Originally published in Automotive News
By Daron Gifford
If you believe some experts, the auto industry as we know it is about to drive off a cliff.
Self-driving vehicles and ride-sharing services are going to upend the idea of traditional vehicle ownership, they say, leading to fewer people owning cars, which will result in a massive drop in overall vehicle sales.
They’re right on the first point. They couldn’t be more wrong on the second.
These bleak, not-so-distant future predictions for automakers and parts makers come courtesy of experts who mostly work on Wall Street or in Silicon Valley.
Their arguments are buttressed, they believe, every time a major automaker announces plant closures and layoffs as a result of a planned pivot toward these new technologies — investments made with no real timetable for a payoff.
And people whose job it is to sell cars are in for an even ruder awakening, or so this line of thinking goes. The number of car dealerships would crater in this scenario, dropping, some predict, by as much as 50 percent by 2025.
Very different future
Many of these things are true: The future of the auto industry is electric, self-driving and highly dependent on ride-sharing. And automakers, suppliers and dealers should be — and already are — preparing for a very different future from what they’ve grown accustomed to over the last half-century. The same goes for consumers.
But proponents of this argument lose me when they say this will all result in a dramatic drop in new-vehicle sales.
Consumer trends may change, who’s doing the buying may change, but we will need cars in the future. A lot of them.
In other words, rumors of the auto industry’s impending demise have been greatly exaggerated. In fact, they’re flat-out wrong. Here’s why: This view of the auto industry has largely been driven by investment analysts who are missing one key point.
They predict the number of vehicles in operation will plummet as shared autonomous vehicles grab more market share, which likely will happen between 2025 and 2037.
On this, again, they’re not wrong. As more people begin using autonomous ride services, and as the vehicles become more efficient, it would follow that the number of vehicles in operation would decrease.
But they shouldn’t be counting vehicles — they should be counting miles.
Life spans
Imagine how long the average vehicle is used today. You drive to work, you drive to school, you drive to the grocery store. Most cars spend more time sitting in a parking lot or at home in a garage than they do on the road.
That won’t be the case with shared autonomous vehicles. Those vehicles will likely spend as much as 10 hours a day on the road covering up to 100,000 miles a year, as opposed to the standard 10,000 that most families put on their vehicles every year.
This is what will become the key driver for how many vehicles will be manufactured and sold each year. Regardless of who is buying them, tomorrow’s vehicles are going to wear out in a shorter period than we’re used to, which means they’ll have to be replaced sooner and more often.
A new vehicle that travels 100,000 miles a year will wear out in two, three or maybe four years.
That contrasts with an average vehicle life span of about 15 years today.
A lot of smart people who analyze the auto industry, and even some who work in the industry, have promoted the narrative of an approaching sales cliff.

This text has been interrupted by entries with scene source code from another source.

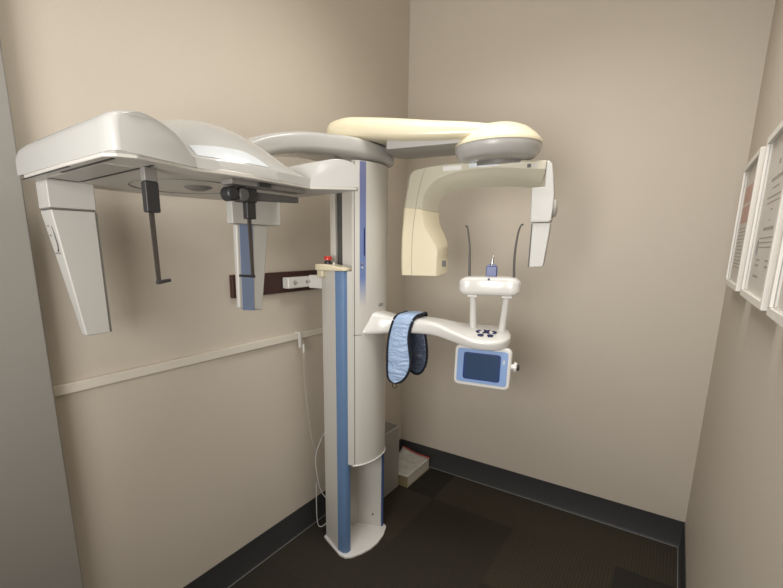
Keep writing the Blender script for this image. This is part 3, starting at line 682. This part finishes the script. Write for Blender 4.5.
half = len(rowsC) * 62 // 100
ribbon(rowsC[:half + 1], 'collar', 0, 'front_panel')
ribbon(rowsC[half:], 'collarback', 0, 'back_panel')
left = [(a, y, z) for y, z, a, b in rowsC]; right = [(b, y, z) for y, z, a, b in rowsC]
loop = left + right[::-1] + [left[0]]
obj('trim', tube(loop, 0.0062, TA, N=8), 'navytrim', CT)
ringp = [(-0.412 + 0.010 * math.sin(rad(a)), -0.070, 0.920 + 0.012 * math.cos(rad(a))) for a in range(0, 361, 20)]
obj('hanging_ring', tube(ringp, 0.0018, TA, N=8), 'black', CT)

# ------------------------------------------------------------------ light
def area(name, loc, rot, sx, sy, power, color):
    l = bpy.data.lights.new(name, 'AREA'); l.shape = 'RECTANGLE'; l.size = sx; l.size_y = sy; l.energy = power; l.color = color
    o = bpy.data.objects.new(name, l); COL.objects.link(o); o.location = loc; o.rotation_euler = rot
    return o
lt = area('ceiling_panel_light', (1.05, -1.25, H - 0.02), (0, 0, 0), 0.9, 0.9, 17, (1.0, 0.975, 0.925))
lt.data.spread = rad(125)
area('entry_ceiling_light', (0.95, -2.7, 2.8), (0, 0, 0), 0.6, 0.6, 3.5, (1.0, 0.95, 0.88))
hl = area('hallway_fill', (1.15, -3.5, 1.6), (rad(101), 0, rad(12)), 1.0, 0.9, 24, (1.0, 0.975, 0.935))  # unseen soft fill on the hallway side, added to brighten below the cephalostat
hl.data.spread = rad(125)
w = bpy.data.worlds.new('world'); bpy.context.scene.world = w; w.use_nodes = True
w.node_tree.nodes['Background'].inputs['Color'].default_value = (1.0, 0.96, 0.9, 1)
w.node_tree.nodes['Background'].inputs['Strength'].default_value = 0.28

# ------------------------------------------------------------------ camera
cam = bpy.data.cameras.new('camera'); co = bpy.data.objects.new('camera', cam); COL.objects.link(co)
pt, yw, rl = 0.2056, -0.6362, -0.0019
F = Vector((math.sin(yw) * math.cos(pt), math.cos(yw) * math.cos(pt), -math.sin(pt)))
Rv = Vector((math.cos(yw), -math.sin(yw), 0)); U = Rv.cross(F)
R2 = Rv * math.cos(rl) + U * math.sin(rl); U2 = -Rv * math.sin(rl) + U * math.cos(rl)
mw = Matrix((R2, U2, -F)).transposed().to_4x4(); mw.translation = Vector((1.5185, -2.6314, 1.55))
co.matrix_world = mw
cam.sensor_width = 36; cam.sensor_fit = 'HORIZONTAL'; cam.lens = 429.9063 / 783 * 36
cam.shift_x = (391.5 - 355.4246) / 783; cam.shift_y = (338.5423 - 294) / 783
cam.clip_start = 0.02
bpy.context.scene.camera = co
bpy.context.scene.view_settings.view_transform = 'Standard'
bpy.context.scene.view_settings.exposure = -0.14
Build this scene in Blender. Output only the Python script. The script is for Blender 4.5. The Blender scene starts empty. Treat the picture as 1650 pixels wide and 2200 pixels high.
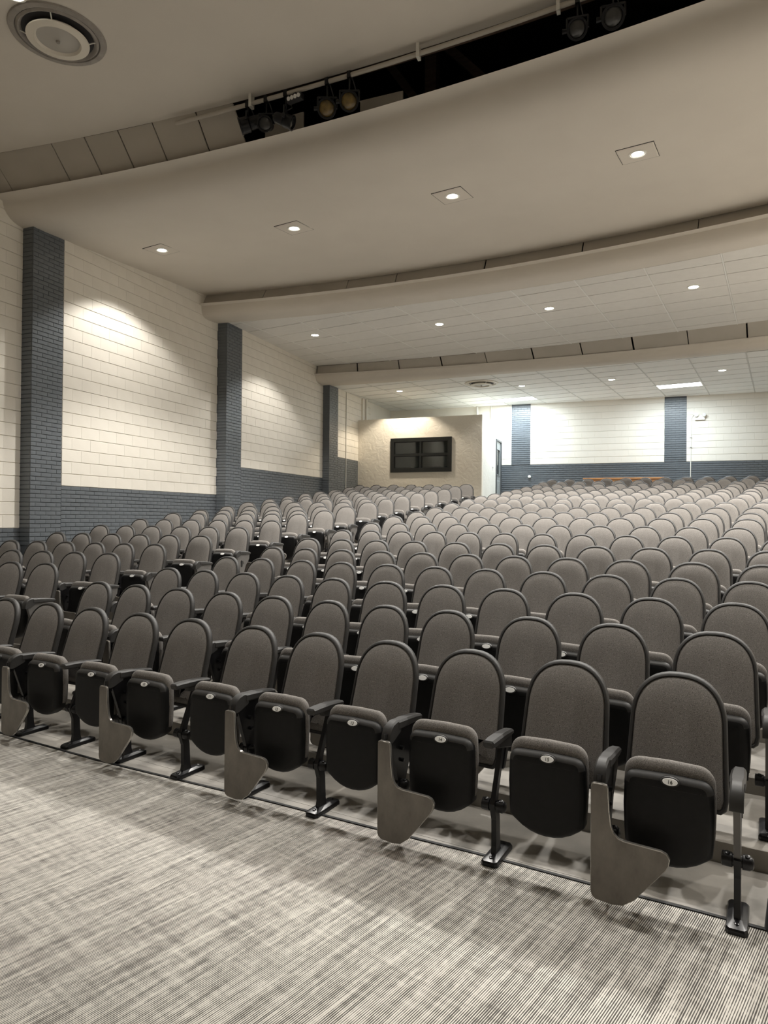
import bpy, bmesh, math, random
from mathutils import Vector, Matrix
random.seed(7)
scene = bpy.context.scene
COL = scene.collection
EYE = 1.69                      # camera height above the carpet (m)

# ------------------------------------------------------------------ camera
cam_d = bpy.data.cameras.new('camera')
cam_d.sensor_fit = 'VERTICAL'; cam_d.sensor_height = 36.0
cam_d.lens = 36.0 * 1452.68 / 2200.0
cam_d.clip_start = 0.05; cam_d.clip_end = 200
cam = bpy.data.objects.new('camera', cam_d); COL.objects.link(cam)
def _cam_matrix(yaw, pitch, roll):
    f = Vector((-math.sin(yaw) * math.cos(pitch), math.cos(yaw) * math.cos(pitch), math.sin(pitch)))
    r0 = Vector((math.cos(yaw), math.sin(yaw), 0)); u0 = r0.cross(f)
    r = r0 * math.cos(roll) + u0 * math.sin(roll); u = u0 * math.cos(roll) - r0 * math.sin(roll)
    m = Matrix((r, u, -f)).transposed().to_4x4(); m.translation = (0, 0, EYE)
    return m
cam.matrix_world = _cam_matrix(0.36981, 0.00844, 0.00900)
scene.camera = cam

# ------------------------------------------------------------------ world, exposure
w = bpy.data.worlds.new('world'); scene.world = w; w.use_nodes = True
w.node_tree.nodes['Background'].inputs[0].default_value = (1.0, 0.96, 0.90, 1)
w.node_tree.nodes['Background'].inputs[1].default_value = 0.02
vs = scene.view_settings
vs.view_transform = 'Standard'; vs.look = 'None'; vs.gamma = 1.0; vs.use_curve_mapping = False
vs.exposure = 0.22
scene.cycles.use_denoising = True
scene.cycles.max_bounces = 9; scene.cycles.diffuse_bounces = 6
scene.cycles.sample_clamp_indirect = 6.0
# lamp powers (each lamp is made by the builder of its fitting, further down)
P_FRONT, P_CLOUD1, P_CLOUD2, P_CLOUD3, P_TUBE = 345.0, 1120.0, 820.0, 165.0, 125.0
WARM = (1.0, 0.965, 0.905); COOL = (0.82, 0.94, 1.0)

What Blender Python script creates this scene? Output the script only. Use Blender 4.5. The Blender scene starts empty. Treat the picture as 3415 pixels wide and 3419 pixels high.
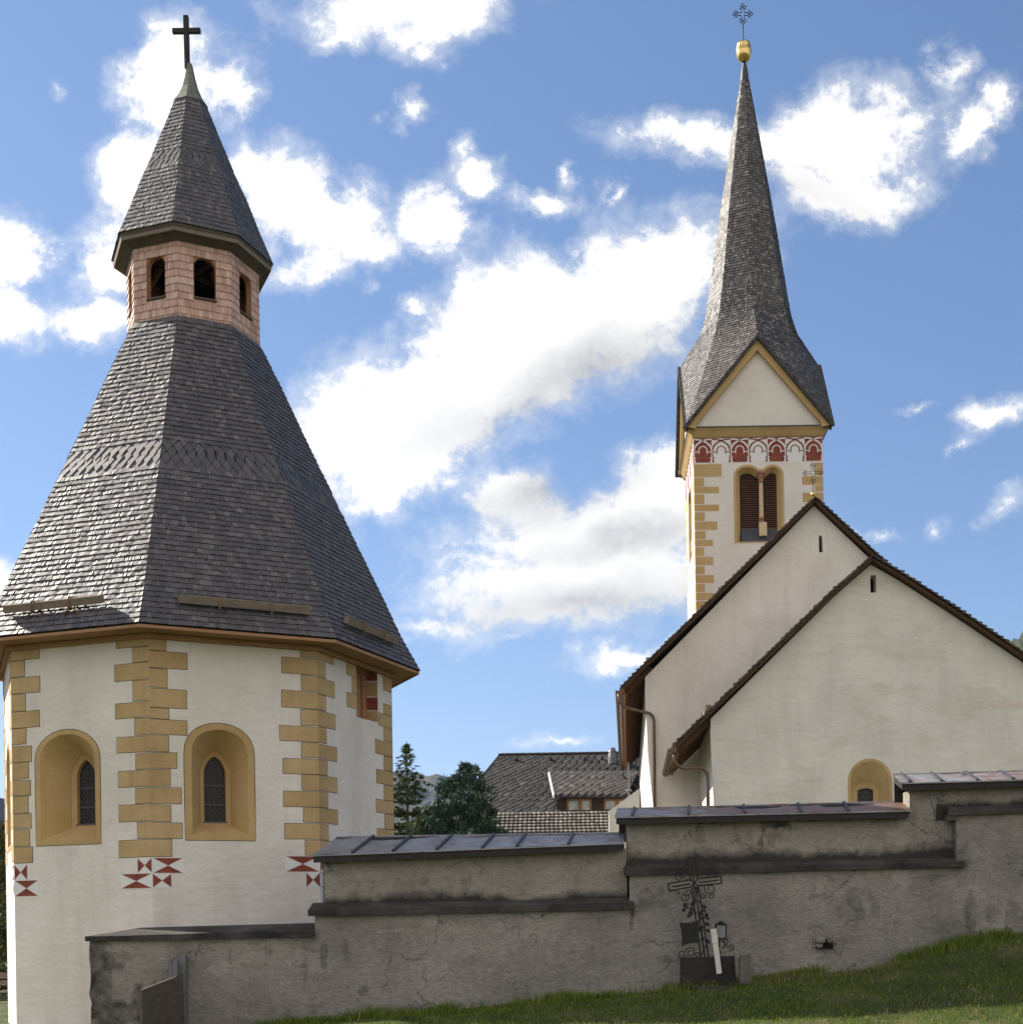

Instead, they should be thrilled. After years of watching the life cycle of vehicles increase, we’re about to see it cut to an almost unfathomable level.
Soon, all new vehicles will be manufactured, purchased and run to end-of-life within four years.
And those new cars will be replaced by even more new cars, because there won’t be much of a secondary market — after all, how many people are willing to buy a car with 300,000 miles on it?
Changes are afoot for the auto industry, all right. Someday soon, though, more experts will start to realize those changes are for the better, not the worse.
Daron Gifford is the automotive industry consulting leader at accounting firm and consultancy Plante Moran in Detroit.